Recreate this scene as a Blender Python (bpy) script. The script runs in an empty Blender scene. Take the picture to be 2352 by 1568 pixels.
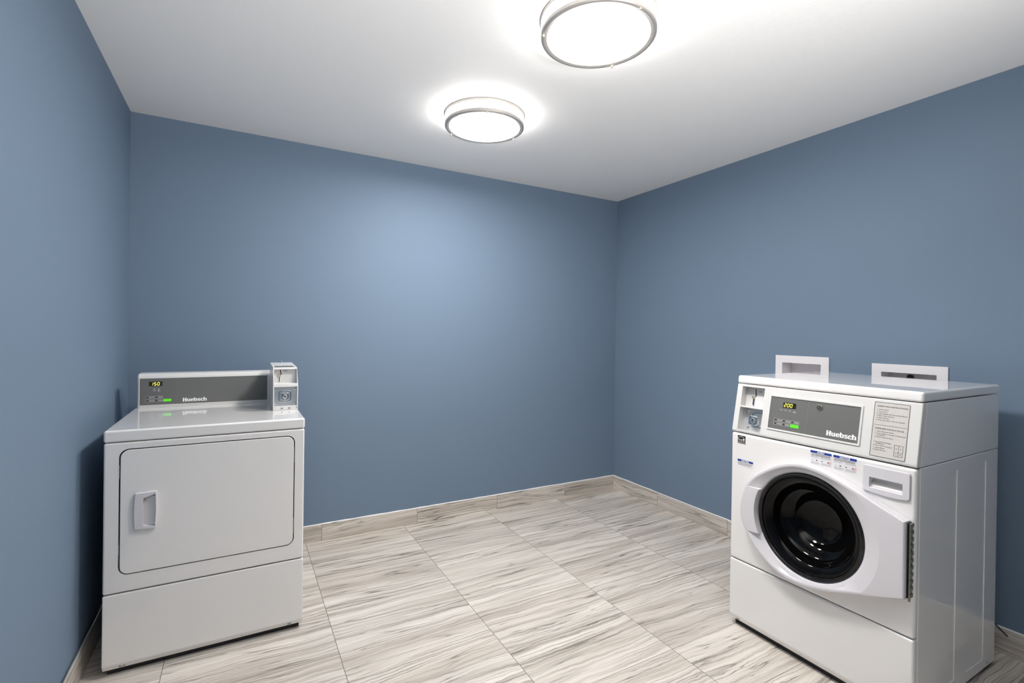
import bpy, bmesh, math, random
from mathutils import Vector, Matrix
C = bpy.context
SC = C.scene
random.seed(7)
R = math.radians

# ------------------------------------------------------------------ camera
YAW, PITCH, ROLL = 0.50758, -0.00421, 0.01408
CAM = Vector((-2.8036, -3.2216, 1.3075))
FPX, PY = 1123.85, -15.06
f = Vector((math.sin(YAW)*math.cos(PITCH), math.cos(YAW)*math.cos(PITCH), math.sin(PITCH)))
r0 = Vector((math.cos(YAW), -math.sin(YAW), 0)); u0 = r0.cross(f)
cr, sr = math.cos(ROLL), math.sin(ROLL)
r1 = cr*r0 + sr*u0; u1 = -sr*r0 + cr*u0
cd = bpy.data.cameras.new('camera'); cam = bpy.data.objects.new('camera', cd)
SC.collection.objects.link(cam); SC.camera = cam
cam.matrix_world = Matrix(((r1.x, u1.x, -f.x, CAM.x), (r1.y, u1.y, -f.y, CAM.y), (r1.z, u1.z, -f.z, CAM.z), (0, 0, 0, 1)))
cd.sensor_width = 36.0; cd.lens = FPX/2352*36.0
cd.shift_y = PY/2352 * -1 * -1      # the principal point lies slightly above the centre row
cd.clip_start = 0.02

# ------------------------------------------------------------------ world, exposure
W = bpy.data.worlds.new('world'); SC.world = W; W.use_nodes = True
W.node_tree.nodes['Background'].inputs[0].default_value = (0.8, 0.87, 1, 1)
W.node_tree.nodes['Background'].inputs[1].default_value = 0.0
LAMP = 60.0
LAMP_SIDE = 16.0
# added fill light, unseen behind the camera, turned up so that it bounces off the ceiling
fl = bpy.data.lights.new('added_bounce_fill', 'AREA'); fl.shape = 'DISK'; fl.size = .45; fl.energy = 27; fl.spread = math.radians(125); fl.color = (1, .975, .95)
flo = bpy.data.objects.new('added_bounce_fill', fl); SC.collection.objects.link(flo)
flo.location = (-1.95, -3.60, 1.35); flo.rotation_euler = (math.radians(180-38), 0, 0)
SC.view_settings.view_transform = 'Standard'; SC.view_settings.look = 'None'
SC.view_settings.exposure = 0.38; SC.view_settings.gamma = 1.0
SC.view_settings.use_curve_mapping = False

# ------------------------------------------------------------------ room numbers
H, XL, YF = 2.4385, -3.315, -5.0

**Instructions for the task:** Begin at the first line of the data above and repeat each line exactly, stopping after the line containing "cd.clip_start = 0.02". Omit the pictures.

**Exercise response:**
Recreate this scene as a Blender Python (bpy) script. The script runs in an empty Blender scene. Take the picture to be 2352 by 1568 pixels.
import bpy, bmesh, math, random
from mathutils import Vector, Matrix
C = bpy.context
SC = C.scene
random.seed(7)
R = math.radians

# ------------------------------------------------------------------ camera
YAW, PITCH, ROLL = 0.50758, -0.00421, 0.01408
CAM = Vector((-2.8036, -3.2216, 1.3075))
FPX, PY = 1123.85, -15.06
f = Vector((math.sin(YAW)*math.cos(PITCH), math.cos(YAW)*math.cos(PITCH), math.sin(PITCH)))
r0 = Vector((math.cos(YAW), -math.sin(YAW), 0)); u0 = r0.cross(f)
cr, sr = math.cos(ROLL), math.sin(ROLL)
r1 = cr*r0 + sr*u0; u1 = -sr*r0 + cr*u0
cd = bpy.data.cameras.new('camera'); cam = bpy.data.objects.new('camera', cd)
SC.collection.objects.link(cam); SC.camera = cam
cam.matrix_world = Matrix(((r1.x, u1.x, -f.x, CAM.x), (r1.y, u1.y, -f.y, CAM.y), (r1.z, u1.z, -f.z, CAM.z), (0, 0, 0, 1)))
cd.sensor_width = 36.0; cd.lens = FPX/2352*36.0
cd.shift_y = PY/2352 * -1 * -1      # the principal point lies slightly above the centre row
cd.clip_start = 0.02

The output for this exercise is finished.